15.5 Each party acknowledges that the Agreement constitutes the entire agreement between the parties in relation to the Event and that it does not rely upon any oral or written representation made to it by the other. No variation of the Agreement shall be effective unless made in writing signed by or on behalf of each of the parties to the Agreement; provided, Mondato reserves the right to interpret this Agreement and to adopt further conditions as may be deemed necessary by it for the general success of the Event, and the Client agrees to be bound thereby. The interpretation of the provisions of this Agreement is reserved solely to Mondato, whose interpretatins shall be final, binding and conclusive in all respects.
15.6 No rights under the Agreement may be assigned by the Client without the prior written consent of Mondato.
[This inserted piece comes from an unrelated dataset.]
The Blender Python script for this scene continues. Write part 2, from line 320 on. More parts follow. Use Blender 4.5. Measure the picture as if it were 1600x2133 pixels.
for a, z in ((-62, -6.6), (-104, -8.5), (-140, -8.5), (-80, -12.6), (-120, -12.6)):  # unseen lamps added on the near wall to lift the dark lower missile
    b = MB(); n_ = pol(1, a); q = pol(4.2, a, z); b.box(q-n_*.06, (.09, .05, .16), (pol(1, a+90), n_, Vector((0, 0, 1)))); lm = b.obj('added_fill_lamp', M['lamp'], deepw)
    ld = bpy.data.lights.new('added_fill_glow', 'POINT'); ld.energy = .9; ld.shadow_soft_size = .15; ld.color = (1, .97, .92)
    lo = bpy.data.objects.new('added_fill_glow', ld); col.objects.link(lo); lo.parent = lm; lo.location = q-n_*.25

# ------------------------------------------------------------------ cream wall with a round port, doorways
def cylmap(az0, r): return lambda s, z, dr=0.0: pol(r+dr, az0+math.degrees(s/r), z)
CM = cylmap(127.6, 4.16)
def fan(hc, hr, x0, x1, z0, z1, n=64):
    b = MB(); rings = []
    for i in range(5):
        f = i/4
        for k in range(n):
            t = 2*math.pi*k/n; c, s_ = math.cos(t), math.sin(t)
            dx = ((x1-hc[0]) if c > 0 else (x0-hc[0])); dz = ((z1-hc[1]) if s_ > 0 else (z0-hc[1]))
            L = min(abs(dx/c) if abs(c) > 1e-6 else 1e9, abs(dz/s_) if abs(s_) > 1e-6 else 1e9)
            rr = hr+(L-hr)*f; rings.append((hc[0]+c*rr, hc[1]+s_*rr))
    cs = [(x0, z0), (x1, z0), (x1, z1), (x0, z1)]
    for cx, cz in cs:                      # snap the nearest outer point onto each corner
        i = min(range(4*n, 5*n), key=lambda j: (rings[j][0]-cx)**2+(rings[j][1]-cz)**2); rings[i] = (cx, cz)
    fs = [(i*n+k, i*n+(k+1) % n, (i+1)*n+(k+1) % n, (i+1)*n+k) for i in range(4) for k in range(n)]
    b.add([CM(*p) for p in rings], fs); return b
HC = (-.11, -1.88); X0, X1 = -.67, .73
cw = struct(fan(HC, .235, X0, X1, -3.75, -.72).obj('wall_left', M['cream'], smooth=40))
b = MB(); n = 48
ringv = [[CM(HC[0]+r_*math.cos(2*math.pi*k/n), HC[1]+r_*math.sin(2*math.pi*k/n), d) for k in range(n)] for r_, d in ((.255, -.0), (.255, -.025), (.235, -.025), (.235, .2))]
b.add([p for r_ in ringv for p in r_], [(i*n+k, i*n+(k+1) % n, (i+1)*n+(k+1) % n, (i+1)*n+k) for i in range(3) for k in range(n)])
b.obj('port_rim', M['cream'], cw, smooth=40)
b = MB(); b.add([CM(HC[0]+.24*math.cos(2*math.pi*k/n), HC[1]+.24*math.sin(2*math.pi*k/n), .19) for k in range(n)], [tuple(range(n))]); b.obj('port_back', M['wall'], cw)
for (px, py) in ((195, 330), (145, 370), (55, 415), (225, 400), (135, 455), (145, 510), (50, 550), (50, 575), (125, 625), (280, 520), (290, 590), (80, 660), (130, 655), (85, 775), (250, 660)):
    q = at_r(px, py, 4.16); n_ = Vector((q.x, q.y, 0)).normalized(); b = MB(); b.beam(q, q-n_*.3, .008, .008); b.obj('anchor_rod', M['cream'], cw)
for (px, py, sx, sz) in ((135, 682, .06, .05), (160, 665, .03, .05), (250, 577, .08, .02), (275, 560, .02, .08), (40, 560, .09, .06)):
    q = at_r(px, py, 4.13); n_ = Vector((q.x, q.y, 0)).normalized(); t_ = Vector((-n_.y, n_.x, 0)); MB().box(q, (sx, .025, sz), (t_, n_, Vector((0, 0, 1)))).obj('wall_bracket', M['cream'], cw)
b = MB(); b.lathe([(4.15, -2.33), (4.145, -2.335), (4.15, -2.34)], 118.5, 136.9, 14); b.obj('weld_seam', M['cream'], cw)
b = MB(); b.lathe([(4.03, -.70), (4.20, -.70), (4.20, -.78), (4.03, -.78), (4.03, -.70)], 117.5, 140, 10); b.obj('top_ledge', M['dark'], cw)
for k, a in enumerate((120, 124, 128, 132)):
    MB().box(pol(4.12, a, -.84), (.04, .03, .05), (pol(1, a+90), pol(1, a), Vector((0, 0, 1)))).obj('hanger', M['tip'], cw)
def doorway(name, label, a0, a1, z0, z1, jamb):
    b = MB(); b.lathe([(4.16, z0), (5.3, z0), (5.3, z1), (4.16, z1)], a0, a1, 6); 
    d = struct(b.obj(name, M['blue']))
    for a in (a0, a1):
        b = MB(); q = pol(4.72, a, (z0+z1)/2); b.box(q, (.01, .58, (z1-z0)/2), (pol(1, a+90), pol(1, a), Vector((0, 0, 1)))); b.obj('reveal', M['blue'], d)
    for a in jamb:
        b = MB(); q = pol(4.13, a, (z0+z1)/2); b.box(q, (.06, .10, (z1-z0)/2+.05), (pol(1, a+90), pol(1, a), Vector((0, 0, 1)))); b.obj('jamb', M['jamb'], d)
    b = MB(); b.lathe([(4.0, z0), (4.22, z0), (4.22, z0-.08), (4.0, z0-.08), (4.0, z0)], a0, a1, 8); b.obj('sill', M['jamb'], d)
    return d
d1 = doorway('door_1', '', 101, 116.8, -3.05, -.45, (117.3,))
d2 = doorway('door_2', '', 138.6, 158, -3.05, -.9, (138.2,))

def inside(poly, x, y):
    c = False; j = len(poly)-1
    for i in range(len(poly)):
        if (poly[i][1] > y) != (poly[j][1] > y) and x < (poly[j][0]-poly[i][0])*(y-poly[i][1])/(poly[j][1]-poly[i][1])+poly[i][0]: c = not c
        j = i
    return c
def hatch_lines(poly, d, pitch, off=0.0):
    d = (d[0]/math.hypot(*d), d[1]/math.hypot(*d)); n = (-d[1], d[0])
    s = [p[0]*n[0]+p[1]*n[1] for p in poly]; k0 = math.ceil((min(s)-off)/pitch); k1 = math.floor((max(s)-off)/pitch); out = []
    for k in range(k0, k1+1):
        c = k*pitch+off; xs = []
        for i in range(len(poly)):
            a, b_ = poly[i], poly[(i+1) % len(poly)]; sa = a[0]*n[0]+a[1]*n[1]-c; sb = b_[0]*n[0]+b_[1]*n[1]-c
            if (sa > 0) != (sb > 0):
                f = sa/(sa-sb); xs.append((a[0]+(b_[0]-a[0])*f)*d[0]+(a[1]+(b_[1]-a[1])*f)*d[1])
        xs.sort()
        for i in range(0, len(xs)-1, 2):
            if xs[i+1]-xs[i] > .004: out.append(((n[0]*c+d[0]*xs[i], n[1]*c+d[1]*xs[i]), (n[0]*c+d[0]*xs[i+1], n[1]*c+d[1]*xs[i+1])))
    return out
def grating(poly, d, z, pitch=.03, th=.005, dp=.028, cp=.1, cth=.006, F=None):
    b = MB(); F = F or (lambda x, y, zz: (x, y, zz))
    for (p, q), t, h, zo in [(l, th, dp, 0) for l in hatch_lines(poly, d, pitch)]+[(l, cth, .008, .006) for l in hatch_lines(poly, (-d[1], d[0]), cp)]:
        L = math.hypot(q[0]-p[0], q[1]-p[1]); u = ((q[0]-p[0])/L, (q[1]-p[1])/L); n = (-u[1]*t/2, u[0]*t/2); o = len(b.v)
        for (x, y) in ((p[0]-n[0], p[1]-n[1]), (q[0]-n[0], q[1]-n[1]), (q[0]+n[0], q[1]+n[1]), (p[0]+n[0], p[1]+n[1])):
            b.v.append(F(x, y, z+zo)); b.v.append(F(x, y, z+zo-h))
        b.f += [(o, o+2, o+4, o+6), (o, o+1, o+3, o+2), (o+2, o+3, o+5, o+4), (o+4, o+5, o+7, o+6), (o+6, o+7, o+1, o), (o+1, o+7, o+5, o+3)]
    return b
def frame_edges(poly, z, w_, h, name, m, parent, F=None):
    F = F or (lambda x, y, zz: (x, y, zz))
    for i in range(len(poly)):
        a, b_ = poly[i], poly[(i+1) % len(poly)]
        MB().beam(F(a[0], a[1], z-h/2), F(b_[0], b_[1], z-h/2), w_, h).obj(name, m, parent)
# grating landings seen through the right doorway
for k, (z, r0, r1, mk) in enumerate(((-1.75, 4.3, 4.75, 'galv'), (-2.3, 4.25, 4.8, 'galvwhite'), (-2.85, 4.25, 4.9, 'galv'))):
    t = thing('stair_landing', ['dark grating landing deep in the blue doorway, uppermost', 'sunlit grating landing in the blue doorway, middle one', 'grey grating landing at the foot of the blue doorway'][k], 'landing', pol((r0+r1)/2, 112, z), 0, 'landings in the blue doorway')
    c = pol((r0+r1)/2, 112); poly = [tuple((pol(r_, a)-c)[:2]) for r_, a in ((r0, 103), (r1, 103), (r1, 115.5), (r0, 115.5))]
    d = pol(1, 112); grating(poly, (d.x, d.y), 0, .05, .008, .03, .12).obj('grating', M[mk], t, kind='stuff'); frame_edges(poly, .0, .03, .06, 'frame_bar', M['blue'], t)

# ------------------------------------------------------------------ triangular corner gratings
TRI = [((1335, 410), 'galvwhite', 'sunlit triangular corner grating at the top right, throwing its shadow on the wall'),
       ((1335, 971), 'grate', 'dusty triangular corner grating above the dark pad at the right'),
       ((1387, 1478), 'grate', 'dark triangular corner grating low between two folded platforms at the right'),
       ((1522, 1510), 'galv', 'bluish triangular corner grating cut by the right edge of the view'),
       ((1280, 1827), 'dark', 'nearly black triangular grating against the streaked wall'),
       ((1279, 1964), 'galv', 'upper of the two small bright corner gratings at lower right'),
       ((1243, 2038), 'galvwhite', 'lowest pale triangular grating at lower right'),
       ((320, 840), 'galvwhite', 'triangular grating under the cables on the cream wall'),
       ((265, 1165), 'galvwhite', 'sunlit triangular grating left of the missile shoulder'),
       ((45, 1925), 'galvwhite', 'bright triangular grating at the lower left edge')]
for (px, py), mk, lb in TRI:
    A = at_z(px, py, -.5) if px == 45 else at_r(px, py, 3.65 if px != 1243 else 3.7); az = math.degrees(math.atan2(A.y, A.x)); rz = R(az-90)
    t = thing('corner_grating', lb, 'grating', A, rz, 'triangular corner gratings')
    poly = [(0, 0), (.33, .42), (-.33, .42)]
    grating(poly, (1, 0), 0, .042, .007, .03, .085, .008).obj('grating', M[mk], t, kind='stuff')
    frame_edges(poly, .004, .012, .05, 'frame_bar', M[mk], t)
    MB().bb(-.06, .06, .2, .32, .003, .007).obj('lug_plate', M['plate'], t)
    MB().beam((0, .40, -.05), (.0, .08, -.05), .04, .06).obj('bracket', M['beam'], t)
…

The Client may not sub-contract or delegate in any manner any of its obligations under the Agreement to any third party or agent without the prior written consent of Mondato.
15.7 A person who is not a party to the Agreement shall have no rights under or in connection with it.
15.8 No failure by either party in exercising any right, power or remedy shall operate as a waiver of the same.
15.9 If any provision of the Agreement (or any part of any provision) is found by a court or other authority of competent jurisdiction to be invalid, illegal or unenforceable, that provision or part provision shall, to the extent required, be deemed not to form part of the Agreement and the validity and enforceability of the other provisions of the Agreement shall not be affected.
15.10 The Agreement is governed by and construed in accordance with the applicable laws of the United States of America. In the absence of applicable federal law, the laws of the State of Delaware shall apply, without giving effect to any choice or conflict of law provision or rule (whether of the State of Delaware or any other jurisdiction) that would cause the application of laws of any jurisdiction other than those of the State of Delaware. Nothing in this Condition 15.10 shall prevent or restrict Mondato from pursuing any action against the Client in any court of competent jurisdiction.